Like
as in
"I do like you."
Variations: "You’re a good person ... You have some fine qualities ...If only I wasn’t going out with / or hoping to go out with someone better... or someone who I might like a lot more."
This is similar to her saying I "like" all kinds of food. It sounds positive, a quality, something to admire her for. Something for you to feel good about. But in truth?
What happens when you offer her something a little unusual to eat, like dog, snake or monkey eyes? Suddenly you realise that her “liking" doesn’t carry much weight.
That she “likes all kinds of foods” merely means she "likes all the kinds of foods that she likes" - which may be a great many or actually just a few but that is fine by her because that is what she likes and seems a lot to her.
As for “liking” you, rather than standing as a testament to her deep affection, it means something closer to the precise opposite : “I don’t like you.”
Or, more subtly: “I do like you ... so little that I can’t even be bothered to tell you that I don’t like you.”

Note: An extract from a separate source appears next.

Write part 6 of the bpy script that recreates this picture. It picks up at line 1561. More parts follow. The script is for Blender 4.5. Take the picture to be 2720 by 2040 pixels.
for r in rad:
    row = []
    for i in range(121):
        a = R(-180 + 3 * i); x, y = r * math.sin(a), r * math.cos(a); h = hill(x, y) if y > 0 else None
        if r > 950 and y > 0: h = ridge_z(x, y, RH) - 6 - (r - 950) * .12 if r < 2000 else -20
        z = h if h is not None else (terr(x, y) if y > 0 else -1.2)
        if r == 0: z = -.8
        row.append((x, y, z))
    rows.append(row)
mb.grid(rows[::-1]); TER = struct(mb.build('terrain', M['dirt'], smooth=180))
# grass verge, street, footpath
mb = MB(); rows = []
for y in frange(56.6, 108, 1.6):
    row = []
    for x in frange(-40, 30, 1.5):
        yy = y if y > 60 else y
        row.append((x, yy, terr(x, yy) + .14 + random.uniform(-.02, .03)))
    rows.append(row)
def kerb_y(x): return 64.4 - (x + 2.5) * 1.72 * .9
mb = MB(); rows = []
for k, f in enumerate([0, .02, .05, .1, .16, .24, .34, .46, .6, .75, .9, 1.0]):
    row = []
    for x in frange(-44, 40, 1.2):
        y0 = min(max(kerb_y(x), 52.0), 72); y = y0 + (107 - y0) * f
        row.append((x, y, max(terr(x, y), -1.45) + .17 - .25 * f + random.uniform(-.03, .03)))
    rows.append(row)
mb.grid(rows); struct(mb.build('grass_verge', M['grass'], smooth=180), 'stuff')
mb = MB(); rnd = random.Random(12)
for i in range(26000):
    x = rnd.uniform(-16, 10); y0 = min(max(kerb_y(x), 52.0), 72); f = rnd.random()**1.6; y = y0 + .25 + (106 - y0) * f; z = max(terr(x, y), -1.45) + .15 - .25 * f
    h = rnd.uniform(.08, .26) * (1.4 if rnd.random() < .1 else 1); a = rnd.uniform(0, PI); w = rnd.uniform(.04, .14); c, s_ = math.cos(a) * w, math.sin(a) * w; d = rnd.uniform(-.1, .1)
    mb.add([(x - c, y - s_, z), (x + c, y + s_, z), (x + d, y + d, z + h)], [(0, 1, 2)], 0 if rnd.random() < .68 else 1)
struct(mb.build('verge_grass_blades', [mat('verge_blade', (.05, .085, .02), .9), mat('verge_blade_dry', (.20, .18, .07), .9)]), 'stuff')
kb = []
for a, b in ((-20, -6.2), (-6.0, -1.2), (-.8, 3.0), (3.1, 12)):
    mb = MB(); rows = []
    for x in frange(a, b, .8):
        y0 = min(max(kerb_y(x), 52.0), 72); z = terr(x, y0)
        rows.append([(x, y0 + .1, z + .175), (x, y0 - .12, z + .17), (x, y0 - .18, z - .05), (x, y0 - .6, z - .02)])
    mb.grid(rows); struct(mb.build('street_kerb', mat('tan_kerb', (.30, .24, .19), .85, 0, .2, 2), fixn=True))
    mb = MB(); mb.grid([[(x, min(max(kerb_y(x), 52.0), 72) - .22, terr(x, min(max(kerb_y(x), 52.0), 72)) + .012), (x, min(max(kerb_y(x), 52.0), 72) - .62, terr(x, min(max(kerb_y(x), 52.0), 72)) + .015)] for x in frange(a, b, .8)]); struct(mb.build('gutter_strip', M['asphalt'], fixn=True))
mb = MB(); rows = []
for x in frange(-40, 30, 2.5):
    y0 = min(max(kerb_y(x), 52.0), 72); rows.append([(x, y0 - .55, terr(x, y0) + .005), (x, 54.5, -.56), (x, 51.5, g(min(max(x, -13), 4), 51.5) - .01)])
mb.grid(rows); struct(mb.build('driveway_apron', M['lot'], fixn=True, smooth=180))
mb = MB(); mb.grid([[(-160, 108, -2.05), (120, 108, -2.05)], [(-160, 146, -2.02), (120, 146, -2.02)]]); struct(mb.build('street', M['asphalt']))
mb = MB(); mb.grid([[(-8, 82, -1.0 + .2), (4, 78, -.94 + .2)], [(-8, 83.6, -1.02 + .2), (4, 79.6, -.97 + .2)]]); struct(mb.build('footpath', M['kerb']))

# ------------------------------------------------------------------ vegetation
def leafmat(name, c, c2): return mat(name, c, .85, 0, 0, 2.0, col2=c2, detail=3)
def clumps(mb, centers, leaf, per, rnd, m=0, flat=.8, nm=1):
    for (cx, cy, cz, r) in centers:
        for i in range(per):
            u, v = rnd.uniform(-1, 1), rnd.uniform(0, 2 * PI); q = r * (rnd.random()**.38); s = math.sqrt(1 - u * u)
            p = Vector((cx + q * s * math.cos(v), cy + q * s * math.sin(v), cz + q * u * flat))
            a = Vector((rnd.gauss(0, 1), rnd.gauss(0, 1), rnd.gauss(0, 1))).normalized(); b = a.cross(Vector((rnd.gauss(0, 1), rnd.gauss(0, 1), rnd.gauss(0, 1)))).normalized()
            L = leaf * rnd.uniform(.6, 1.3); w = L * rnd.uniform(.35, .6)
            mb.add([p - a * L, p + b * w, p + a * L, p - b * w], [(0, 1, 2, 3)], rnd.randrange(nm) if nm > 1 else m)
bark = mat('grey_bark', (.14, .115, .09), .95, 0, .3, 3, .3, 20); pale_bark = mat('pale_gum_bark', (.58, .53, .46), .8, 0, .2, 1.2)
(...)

This is bad, undoubtedly. But at least it isn’t the worst. She is partly saying, “I don’t want to never never never see you again.” Or at least: “I don’t want to argue with you and part on bad terms." Or at the very least: “I don’t want to put you in a sack with a stack of rocks and drop you in the middle of the ocean.”
At least not overtly. And in some relationships, this could count for quite a positive thing.
Still, it is a lethal phrase because it offers no comeback. Since she doesn’t mean what she is saying - since she means in fact that she doesn’t "like" you - nothing that you can say will matter to her.